Initially, you just wanted to get the film made, and you not only did that, but it was selected for the Berlin Film Festival...

We're overjoyed to be screening at the Berlinale, but we still don't know how it will be received and what kind of life it's going to have. Screening it for my mom and my sister put things into perspective. It made it less about prestige. Not that I dismiss something like screening at the Berlinale, I understand how that can help a film's life. But it's about perspective again. When we talk about who we want to see the film, I'd say the film is asking questions about what it means to come home in an African context. And South Sudan has a huge diaspora. Very scattered. There are people in Australia, and in the US, and a lot of us grew up outside. And I think even beyond South Sudan, if you think about an African diaspora who people were born and raised outside but have African parents, and may have thought about what it means to come home, there's either a very romanticized view of it or very tragic or dismissive, so it can be kind of polarizing. But the reality of it is mixed and it's strange -- you know, coming home and not speaking the language, and all these things.

I think it would be interesting for a diaspora audience, and that's some of the feedback we've gotten from people who we've spoken to about it. So we want the film to have as big a public life possible. We don't want it to be inaccessible to people who it's about.
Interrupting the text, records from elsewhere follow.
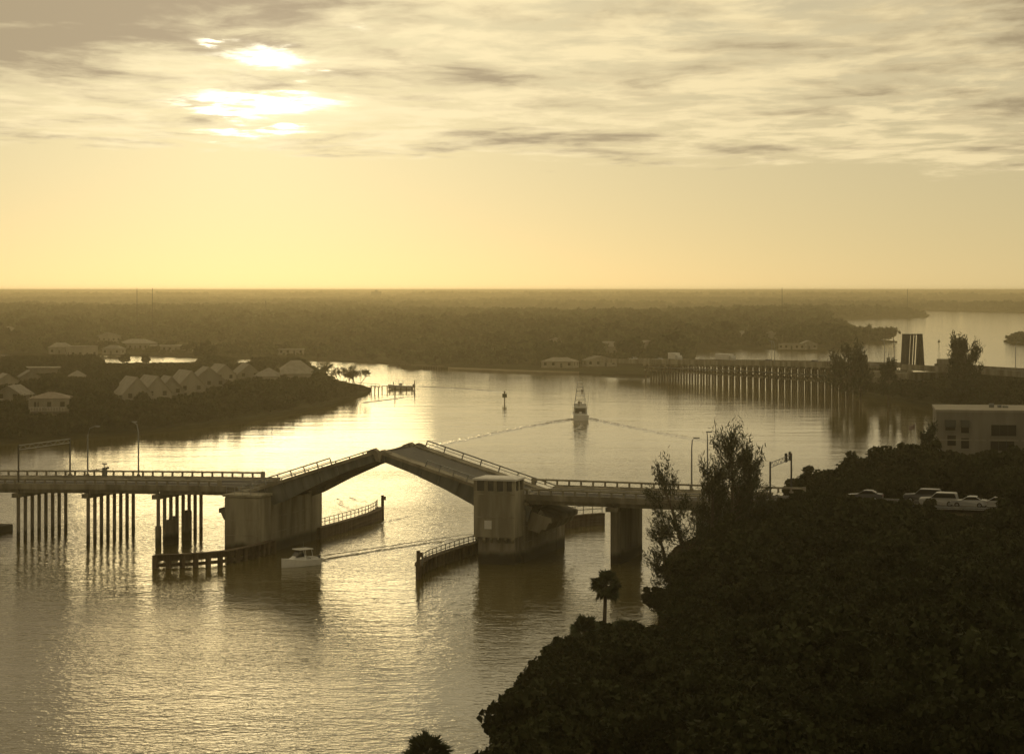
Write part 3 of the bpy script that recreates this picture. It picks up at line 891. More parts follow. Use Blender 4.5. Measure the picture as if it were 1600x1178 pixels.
# sport-fishing boat with a tuna tower, seen from astern
sp = U(907, 656.5); sh = math.radians(91)
sf = thing('sport_fishing_boat', (sp.x, sp.y + 5.5, 0), sh, 'sport fishing boat with tall open tower heading away up the channel', 'boat')
hull(14.0, 4.7, 1.45, .9).build('hull', 'gel', sf)
MB().hexa([(3.6, -1.5, 1.5), (3.6, 1.5, 1.5), (-2.4, 1.95, 1.5), (-2.4, -1.95, 1.5), (1.9, -1.3, 3.4), (1.9, 1.3, 3.4), (-2.4, 1.8, 3.4), (-2.4, -1.8, 3.4)]).build('deckhouse', 'gel', sf)
MB().box(-2.46, -2.41, -1.5, 1.5, 1.75, 3.0).build('saloon_door', 'glass', sf)
MB().cbox(-3.4, 1.6, -1.95, 1.95, 3.4, 3.6, .06).build('bridge_deck', 'gel', sf)
MB().hexa([(1.6, -1.4, 3.6), (1.6, 1.4, 3.6), (-1.0, 1.75, 3.6), (-1.0, -1.75, 3.6), (1.2, -1.3, 4.4), (1.2, 1.3, 4.4), (-1.2, 1.7, 4.4), (-1.2, -1.7, 4.4)]).build('flying_bridge', 'gel', sf)
MB().cbox(-.5, .1, -.6, .6, 4.3, 4.9, .05).build('console', 'gel', sf)
TW = []
for x, y in ((.9, 1.45), (.9, -1.45), (-2.4, 1.75), (-2.4, -1.75)):
    MB().tube([(x, y, 3.5), (x * .55 - .4, y * .72, 6.6), (x * .3 - .5, y * .42, 10.3)], [.055, .05, .04], 6).build('tower_leg', 'galv', sf)
for z, k in ((5.3, .84), (6.6, .72), (7.8, .63), (9.0, .53)):
    b = MB()
    c = [(.9 * k - .4, 1.5 * k), (.9 * k - .4, -1.5 * k), (-2.3 * k - .2, -1.6 * k), (-2.3 * k - .2, 1.6 * k)]
    for i in range(4): b.beam((*c[i], z), (*c[(i + 1) % 4], z), .07, .07)
    b.build('tower_brace', 'galv', sf)
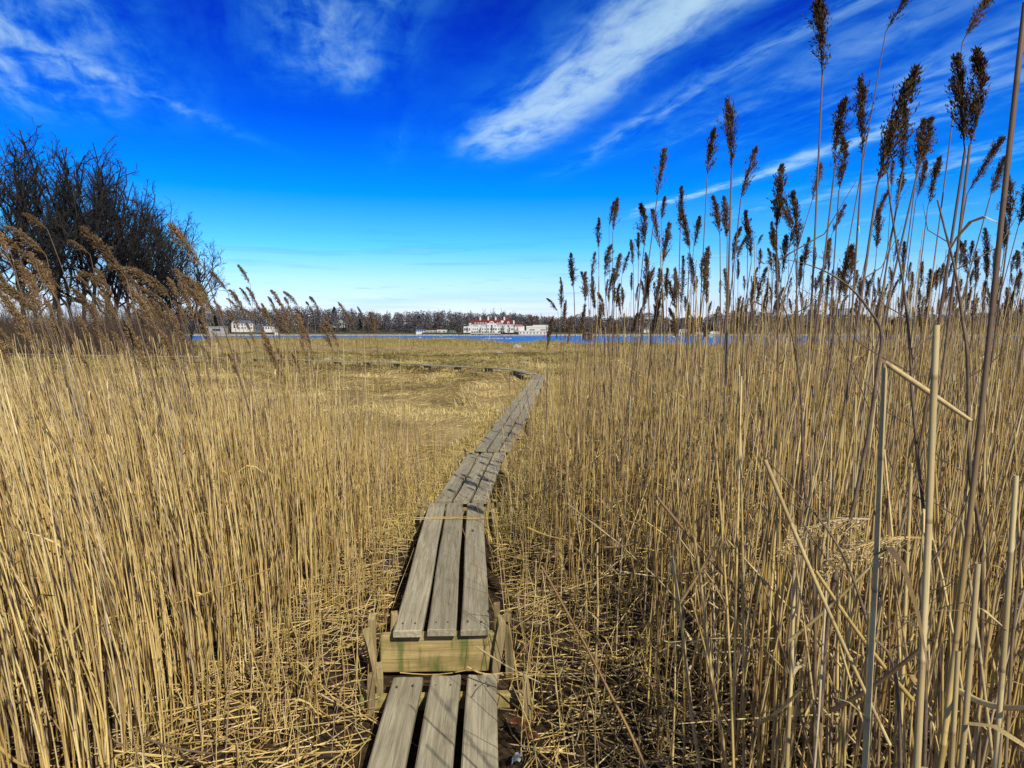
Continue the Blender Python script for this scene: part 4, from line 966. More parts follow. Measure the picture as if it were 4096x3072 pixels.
# ------------------------------------------------------------------ bare trees
def gen_tree(seed, H, levels=(13, 9, 8, 6), r0=.018, spread=1.0, fat=1.0, lowest=.22):
    """bare deciduous tree of height H -> (trunk verts, quads), (branch verts, quads)"""
    r = np.random.default_rng(seed)
    K = 8; t = np.linspace(0, 1, K); hb = .74
    tr = np.stack([np.cumsum(r.normal(0, .012, K)) * H, np.cumsum(r.normal(0, .012, K)) * H, t * hb * H], -1); tr[:, :2] -= tr[0, :2]
    RT = H * r0 * np.linspace(1.0, .5, K); RT[0] *= 1.35
    TV, TQ, _ = tubes(tr[None], RT[None], 8)
    par, parR = tr[None], RT[None]; VV, QQ, n = [], [], 0
    cfg = [(.50, (.30, 1.0)), (.46, (.22, 1)), (.44, (.2, 1)), (.50, (.15, 1))]
    for lv, cnt in enumerate(levels):
        Np, Kp, _ = par.shape; f, (ta, tb) = cfg[lv]
        if lv == 0: ta = lowest
        tt_ = (r.random((Np, cnt)) * .9 / cnt + np.linspace(ta, tb, cnt, endpoint=True)[None] * (1 - .9 / cnt)) if lv == 0 else r.uniform(ta, tb, (Np, cnt))
        tt_ = np.clip(tt_, 0, .999); fi = tt_ * (Kp - 1); i0 = fi.astype(int); fr = (fi - i0)[..., None]; rows = np.arange(Np)[:, None]
        p0 = par[rows, i0] * (1 - fr) + par[rows, i0 + 1] * fr
        tan = par[rows, i0 + 1] - par[rows, i0]; tan = tan / (np.linalg.norm(tan, axis=-1, keepdims=True) + 1e-9)
        rp = parR[rows, i0] * (1 - fr[..., 0]) + parR[rows, i0 + 1] * fr[..., 0]
        rv = r.normal(0, 1, (Np, cnt, 3)); rv -= (rv * tan).sum(-1, keepdims=True) * tan; rv /= np.linalg.norm(rv, axis=-1, keepdims=True)
        if lv == 0:
            a = np.arange(cnt) * 2.4 + r.normal(0, .5, cnt); rv = np.stack([np.cos(a), np.sin(a), 0 * a], -1)[None]
        ang = (np.interp(tt_, [ta, 1], [.80, .18]) if lv == 0 else r.uniform(.45, 1.0, (Np, cnt)))[..., None]
        d = tan * np.cos(ang) + rv * np.sin(ang) * spread; d[..., 2] += (.10 if lv < 3 else .18); d /= np.linalg.norm(d, axis=-1, keepdims=True)
        if lv == 0: ln_ = H * f * np.interp(tt_, [ta, 1], [.95, .72]) * r.uniform(.75, 1.1, (Np, cnt))
        else: ln_ = plen[:, None] * f * np.interp(tt_, [0, 1], [1.1, .65]) * r.uniform(.6, 1.2, (Np, cnt))
        Kc = (7, 5, 4, 3)[lv]; s = np.linspace(0, 1, Kc)
        M = Np * cnt; d = d.reshape(M, 3); p0 = p0.reshape(M, 3); ln_ = ln_.reshape(M)
        P = p0[:, None] + d[:, None] * (ln_[:, None, None] * s[None, :, None])
        P[..., 2] += (ln_[:, None] * (s ** 2)[None]) * (.16 if lv < 2 else .08)
        kink = np.cumsum(r.normal(0, .055, (M, Kc, 3)), axis=1); kink -= kink[:, :1]; P += kink * ln_[:, None, None]
        ra = np.minimum(rp.reshape(M) * .8, (H * .0068, H * .0025, H * .0009, H * .00045)[lv] * fat)
        R = ra[:, None] * np.linspace(1, (.45, .45, .5, .4)[lv], Kc)[None]
        V_, Q_, _ = tubes(P, R, (6, 5, 3, 3)[lv]); VV.append(V_); QQ.append(Q_ + n); n += len(V_)
        par, parR, plen = P, R, ln_
    BV = np.concatenate(VV); k = H / np.quantile(BV[:, 2], .992)
    return (TV * k, TQ), (BV * k, np.concatenate(QQ))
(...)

So those are the things that we were thinking about, and things are dynamic when you're talking about where you want the film to go. It's dependent on more than what we want.
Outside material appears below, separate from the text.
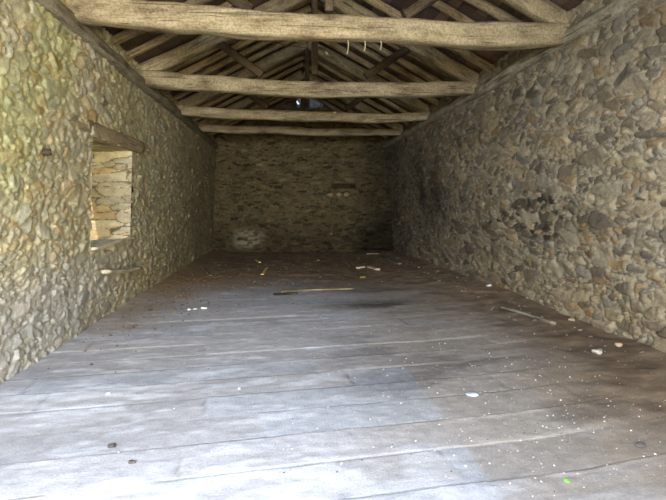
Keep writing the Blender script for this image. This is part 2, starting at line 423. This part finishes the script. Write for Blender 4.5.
# ------------------------------------------------------------------ front wall behind the camera, with the barn doorway
nm = NM()
def block(x1, x2, z1, z2):
    for y in (Y0, Y0 - .5): nm.quad([(x1, y, z1), (x2, y, z1), (x2, y, z2), (x1, y, z2)], stc)
    nm.quad([(x1, Y0, z1), (x1, Y0 - .5, z1), (x1, Y0 - .5, z2), (x1, Y0, z2)], stc)
    nm.quad([(x2, Y0, z1), (x2, Y0 - .5, z1), (x2, Y0 - .5, z2), (x2, Y0, z2)], stc)
    nm.quad([(x1, Y0, z1), (x2, Y0, z1), (x2, Y0 - .5, z1), (x1, Y0 - .5, z1)], stc)
block(-3.2, -2.4, -.1, 3.6); block(2.2, 4.4, -.1, 3.3); block(-2.4, 2.2, 3.0, 3.6)
for sgn in (-1, 1):
    xe = XLT if sgn < 0 else XRT
    nm.quad([(xe, Y0 - .2, 3.3), (XC, Y0 - .2, 3.3), (XC, Y0 - .2, roofz(XC)), (xe, Y0 - .2, roofz(xe))], stc)
tag(nm.build('wall_front', M_stone, smooth=False), kind='structure')

# ------------------------------------------------------------------ floor
BA = math.radians(7)       # the boards lie a little askew
xs = np.arange(-2.75, 3.95, .026)
ys = np.concatenate([np.arange(Y0 - .5, 2.3, .06), seq(2.3, 18.1, .0036, .011)])
Xg, Yg = np.meshgrid(xs, ys, indexing='ij')
a = Xg * math.cos(BA) + Yg * math.sin(BA); b = -Xg * math.sin(BA) + Yg * math.cos(BA)
b = b + (fbm(Xg * .6, Yg * .6, 401) - .5) * .04
BW = .42
row = np.floor(b / BW); fr = b / BW - row
LEN = 2.6
aa = a + hsh(row, row * 0, 5) * LEN
cl = np.floor(aa / LEN); fa = aa / LEN - cl
rb = hsh(cl, row, 77); rb2 = hsh(cl, row, 78)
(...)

When you started, you were going to make a film only about your family, but it's become a film about what it means to come home. What does home mean for you?

So that question is still not answered. A line that we had in the film that we took out was that I was born in Cuba and raised in Kenya. I don't know anything about Cuba. Because of the liberation struggle, we've sort of been taught to not fully, assimilate, and a part of you wants to resist assimilating because of patriotism. But you don't have any other home. So it's really complicated. My sister who made the concrete decision to go back [to South Sudan] and make a life there, she makes it look easy. But she’s embodying the choice. She's learning and growing into it, and she's, in fact, now preferring to be in South Sudan than anywhere else. It makes me feel more hopeful of seeing South Sudan as home. But I'm not where she is yet.